» Stated task
Gather all lines from the material that contain the word "picture".

» Data for this exercise
+---+

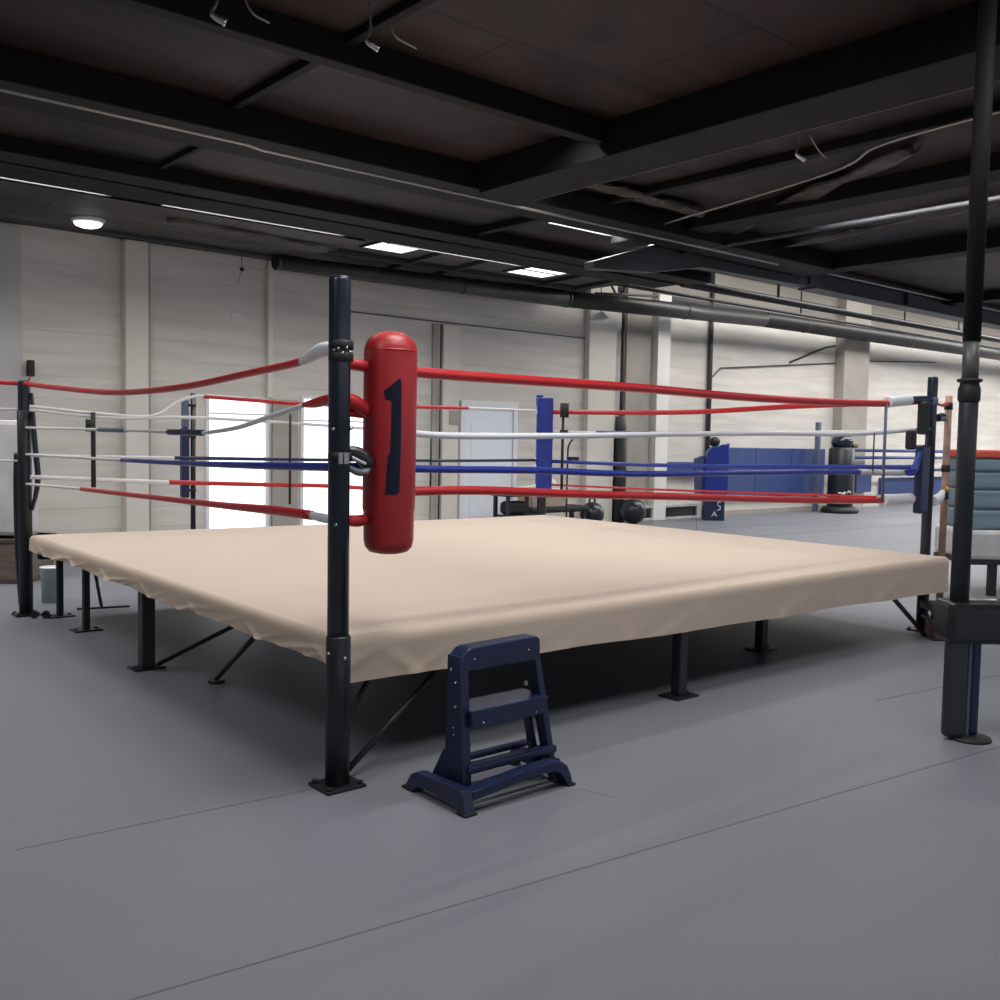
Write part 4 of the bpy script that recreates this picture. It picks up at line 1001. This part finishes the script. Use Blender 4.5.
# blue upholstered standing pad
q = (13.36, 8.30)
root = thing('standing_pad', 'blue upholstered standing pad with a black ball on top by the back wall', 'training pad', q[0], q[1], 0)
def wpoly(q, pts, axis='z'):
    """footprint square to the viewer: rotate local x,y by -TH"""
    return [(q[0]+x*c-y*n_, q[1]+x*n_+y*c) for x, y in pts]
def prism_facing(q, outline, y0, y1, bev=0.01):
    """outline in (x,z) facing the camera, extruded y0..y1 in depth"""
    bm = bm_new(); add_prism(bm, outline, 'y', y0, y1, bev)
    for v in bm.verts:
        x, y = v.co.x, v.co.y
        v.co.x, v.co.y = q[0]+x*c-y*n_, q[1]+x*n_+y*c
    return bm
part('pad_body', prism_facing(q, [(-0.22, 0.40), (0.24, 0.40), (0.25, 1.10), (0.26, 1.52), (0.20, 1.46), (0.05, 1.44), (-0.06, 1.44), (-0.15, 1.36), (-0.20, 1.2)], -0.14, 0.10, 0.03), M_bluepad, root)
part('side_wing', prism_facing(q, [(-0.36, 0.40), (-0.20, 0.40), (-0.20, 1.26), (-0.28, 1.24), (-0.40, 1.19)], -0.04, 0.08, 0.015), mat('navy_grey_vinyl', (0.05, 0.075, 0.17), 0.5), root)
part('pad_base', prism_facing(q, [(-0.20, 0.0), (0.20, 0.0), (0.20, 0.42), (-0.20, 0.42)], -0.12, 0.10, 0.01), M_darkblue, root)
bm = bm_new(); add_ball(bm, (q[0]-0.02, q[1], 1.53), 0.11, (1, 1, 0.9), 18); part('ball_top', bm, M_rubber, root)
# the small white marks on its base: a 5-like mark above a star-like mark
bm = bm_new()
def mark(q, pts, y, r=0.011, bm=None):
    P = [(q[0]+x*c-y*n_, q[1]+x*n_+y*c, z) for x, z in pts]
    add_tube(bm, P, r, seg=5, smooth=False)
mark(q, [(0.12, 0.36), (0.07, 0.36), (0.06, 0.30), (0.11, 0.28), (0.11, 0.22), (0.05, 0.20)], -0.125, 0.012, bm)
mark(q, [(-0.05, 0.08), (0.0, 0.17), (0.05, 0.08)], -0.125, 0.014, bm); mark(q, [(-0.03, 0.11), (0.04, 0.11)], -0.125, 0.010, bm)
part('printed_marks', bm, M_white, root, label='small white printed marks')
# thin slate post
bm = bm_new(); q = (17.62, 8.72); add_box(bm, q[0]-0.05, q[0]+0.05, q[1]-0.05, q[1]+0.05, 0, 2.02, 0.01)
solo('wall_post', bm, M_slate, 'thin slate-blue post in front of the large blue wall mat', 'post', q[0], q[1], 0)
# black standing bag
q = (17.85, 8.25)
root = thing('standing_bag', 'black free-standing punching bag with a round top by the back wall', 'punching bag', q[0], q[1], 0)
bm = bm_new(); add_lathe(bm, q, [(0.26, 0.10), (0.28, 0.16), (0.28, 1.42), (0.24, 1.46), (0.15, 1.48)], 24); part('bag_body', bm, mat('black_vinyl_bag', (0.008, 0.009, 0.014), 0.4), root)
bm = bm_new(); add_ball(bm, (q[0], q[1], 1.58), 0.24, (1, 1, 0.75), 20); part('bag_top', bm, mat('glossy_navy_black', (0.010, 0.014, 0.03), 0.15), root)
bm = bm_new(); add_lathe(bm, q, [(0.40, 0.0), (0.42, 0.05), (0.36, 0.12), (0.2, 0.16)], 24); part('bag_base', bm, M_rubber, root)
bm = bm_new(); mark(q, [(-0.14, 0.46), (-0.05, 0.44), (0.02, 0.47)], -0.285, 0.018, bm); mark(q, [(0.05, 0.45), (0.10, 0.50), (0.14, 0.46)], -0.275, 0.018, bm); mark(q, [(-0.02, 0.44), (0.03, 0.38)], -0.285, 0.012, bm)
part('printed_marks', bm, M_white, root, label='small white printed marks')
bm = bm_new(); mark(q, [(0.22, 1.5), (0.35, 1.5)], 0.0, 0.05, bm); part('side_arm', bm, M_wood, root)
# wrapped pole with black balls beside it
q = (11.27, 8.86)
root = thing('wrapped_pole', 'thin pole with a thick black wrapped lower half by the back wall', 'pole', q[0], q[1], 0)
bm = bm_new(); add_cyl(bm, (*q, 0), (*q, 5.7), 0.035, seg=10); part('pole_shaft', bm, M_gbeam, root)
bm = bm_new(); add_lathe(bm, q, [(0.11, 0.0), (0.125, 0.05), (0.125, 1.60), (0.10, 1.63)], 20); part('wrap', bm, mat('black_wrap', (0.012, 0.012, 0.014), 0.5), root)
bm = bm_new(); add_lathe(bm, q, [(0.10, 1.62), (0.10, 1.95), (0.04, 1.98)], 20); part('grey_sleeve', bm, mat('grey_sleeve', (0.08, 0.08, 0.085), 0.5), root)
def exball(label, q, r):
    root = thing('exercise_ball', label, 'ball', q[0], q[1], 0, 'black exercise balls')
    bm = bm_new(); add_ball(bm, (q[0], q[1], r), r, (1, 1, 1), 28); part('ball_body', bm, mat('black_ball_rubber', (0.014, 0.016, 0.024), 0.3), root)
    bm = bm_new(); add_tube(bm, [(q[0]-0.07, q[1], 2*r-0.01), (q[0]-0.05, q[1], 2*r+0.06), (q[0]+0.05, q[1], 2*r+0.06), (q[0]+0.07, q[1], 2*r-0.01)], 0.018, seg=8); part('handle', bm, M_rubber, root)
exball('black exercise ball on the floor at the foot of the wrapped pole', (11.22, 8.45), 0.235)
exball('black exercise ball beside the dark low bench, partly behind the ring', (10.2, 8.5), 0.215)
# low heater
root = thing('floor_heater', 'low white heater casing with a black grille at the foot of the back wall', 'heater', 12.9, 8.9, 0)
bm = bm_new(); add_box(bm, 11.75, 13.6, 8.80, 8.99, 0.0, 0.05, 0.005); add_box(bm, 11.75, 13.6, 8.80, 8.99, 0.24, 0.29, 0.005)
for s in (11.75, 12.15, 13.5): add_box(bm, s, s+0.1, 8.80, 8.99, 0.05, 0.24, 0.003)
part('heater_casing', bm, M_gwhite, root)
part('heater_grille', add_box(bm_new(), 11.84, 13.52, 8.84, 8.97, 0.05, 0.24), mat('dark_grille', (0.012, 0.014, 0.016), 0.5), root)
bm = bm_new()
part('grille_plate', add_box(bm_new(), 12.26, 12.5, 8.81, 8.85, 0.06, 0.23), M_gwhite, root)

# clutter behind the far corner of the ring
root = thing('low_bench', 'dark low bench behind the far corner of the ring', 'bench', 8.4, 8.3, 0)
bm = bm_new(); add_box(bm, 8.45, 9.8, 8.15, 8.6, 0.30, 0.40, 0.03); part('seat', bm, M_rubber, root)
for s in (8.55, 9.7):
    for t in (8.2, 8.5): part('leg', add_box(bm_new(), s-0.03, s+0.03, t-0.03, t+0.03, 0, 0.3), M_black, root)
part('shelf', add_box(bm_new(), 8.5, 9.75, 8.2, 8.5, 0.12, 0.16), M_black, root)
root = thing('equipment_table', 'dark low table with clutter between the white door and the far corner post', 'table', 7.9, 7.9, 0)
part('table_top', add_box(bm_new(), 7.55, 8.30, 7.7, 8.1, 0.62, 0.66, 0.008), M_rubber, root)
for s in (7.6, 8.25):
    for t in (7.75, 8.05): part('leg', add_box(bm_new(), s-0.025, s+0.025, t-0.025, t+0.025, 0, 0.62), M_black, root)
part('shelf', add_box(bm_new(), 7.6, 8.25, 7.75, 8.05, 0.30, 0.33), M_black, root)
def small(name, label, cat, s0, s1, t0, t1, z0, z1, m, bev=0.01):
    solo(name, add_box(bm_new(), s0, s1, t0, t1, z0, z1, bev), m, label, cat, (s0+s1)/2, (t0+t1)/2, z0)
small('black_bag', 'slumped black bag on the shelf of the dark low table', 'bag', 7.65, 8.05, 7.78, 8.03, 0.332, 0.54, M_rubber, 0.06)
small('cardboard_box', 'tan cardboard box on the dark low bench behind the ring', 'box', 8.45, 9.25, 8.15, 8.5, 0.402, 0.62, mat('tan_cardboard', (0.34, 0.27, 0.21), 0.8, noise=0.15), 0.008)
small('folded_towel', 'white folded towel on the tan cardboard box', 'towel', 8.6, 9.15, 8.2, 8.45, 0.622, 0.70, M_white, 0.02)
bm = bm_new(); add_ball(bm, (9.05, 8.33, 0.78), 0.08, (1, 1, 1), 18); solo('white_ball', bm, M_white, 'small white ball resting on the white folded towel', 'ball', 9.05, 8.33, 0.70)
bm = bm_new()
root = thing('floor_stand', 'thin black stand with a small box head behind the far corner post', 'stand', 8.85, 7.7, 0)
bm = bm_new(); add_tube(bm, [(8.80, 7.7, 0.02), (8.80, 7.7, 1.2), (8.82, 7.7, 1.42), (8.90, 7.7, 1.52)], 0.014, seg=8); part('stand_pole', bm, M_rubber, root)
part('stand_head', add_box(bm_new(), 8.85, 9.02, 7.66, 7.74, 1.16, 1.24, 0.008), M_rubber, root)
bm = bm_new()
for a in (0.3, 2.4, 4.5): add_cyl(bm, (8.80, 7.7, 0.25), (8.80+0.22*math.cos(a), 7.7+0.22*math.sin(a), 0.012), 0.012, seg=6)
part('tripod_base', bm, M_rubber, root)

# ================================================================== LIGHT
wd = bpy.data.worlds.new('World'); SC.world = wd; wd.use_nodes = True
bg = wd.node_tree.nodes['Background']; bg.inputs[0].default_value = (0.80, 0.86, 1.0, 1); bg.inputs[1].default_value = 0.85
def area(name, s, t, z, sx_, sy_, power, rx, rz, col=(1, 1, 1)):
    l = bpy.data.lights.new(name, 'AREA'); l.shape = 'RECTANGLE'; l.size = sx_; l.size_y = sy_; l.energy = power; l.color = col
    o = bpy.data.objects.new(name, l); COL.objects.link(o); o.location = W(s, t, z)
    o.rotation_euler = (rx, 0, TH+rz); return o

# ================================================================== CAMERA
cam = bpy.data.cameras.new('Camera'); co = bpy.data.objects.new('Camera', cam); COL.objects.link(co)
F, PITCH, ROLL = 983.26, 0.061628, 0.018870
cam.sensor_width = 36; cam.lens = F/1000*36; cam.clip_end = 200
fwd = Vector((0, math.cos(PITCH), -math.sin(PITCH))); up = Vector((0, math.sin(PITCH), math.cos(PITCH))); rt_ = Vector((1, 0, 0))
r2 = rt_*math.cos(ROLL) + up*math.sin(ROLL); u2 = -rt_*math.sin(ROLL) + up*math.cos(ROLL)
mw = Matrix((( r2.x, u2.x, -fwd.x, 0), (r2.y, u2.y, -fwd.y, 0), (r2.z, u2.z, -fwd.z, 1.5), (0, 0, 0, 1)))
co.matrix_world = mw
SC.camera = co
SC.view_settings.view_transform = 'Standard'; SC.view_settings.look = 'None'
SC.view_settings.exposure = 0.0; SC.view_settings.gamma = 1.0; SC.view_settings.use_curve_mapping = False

+---+

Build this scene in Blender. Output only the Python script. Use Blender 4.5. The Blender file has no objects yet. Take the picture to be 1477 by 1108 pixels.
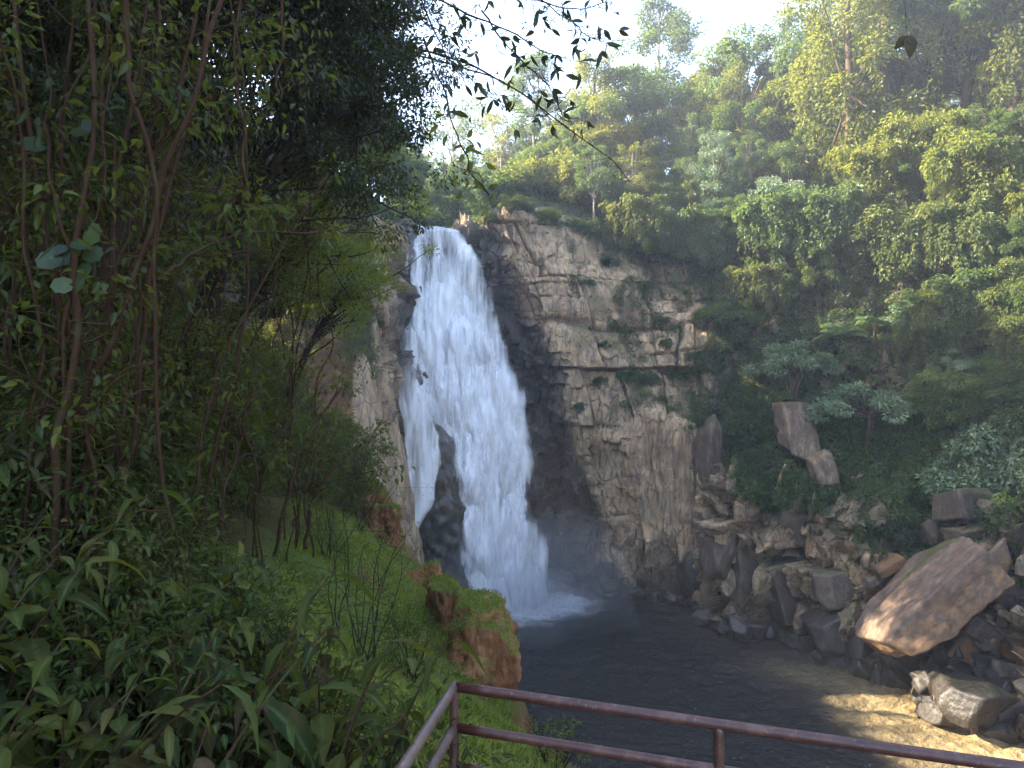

+---+

» Exercise result
Write part 4 of the bpy script that recreates this picture. It picks up at line 1001. This part finishes the script. Use Blender 4.5.
Build this scene in Blender. Output only the Python script. Use Blender 4.5. The Blender file has no objects yet. Take the picture to be 1477 by 1108 pixels.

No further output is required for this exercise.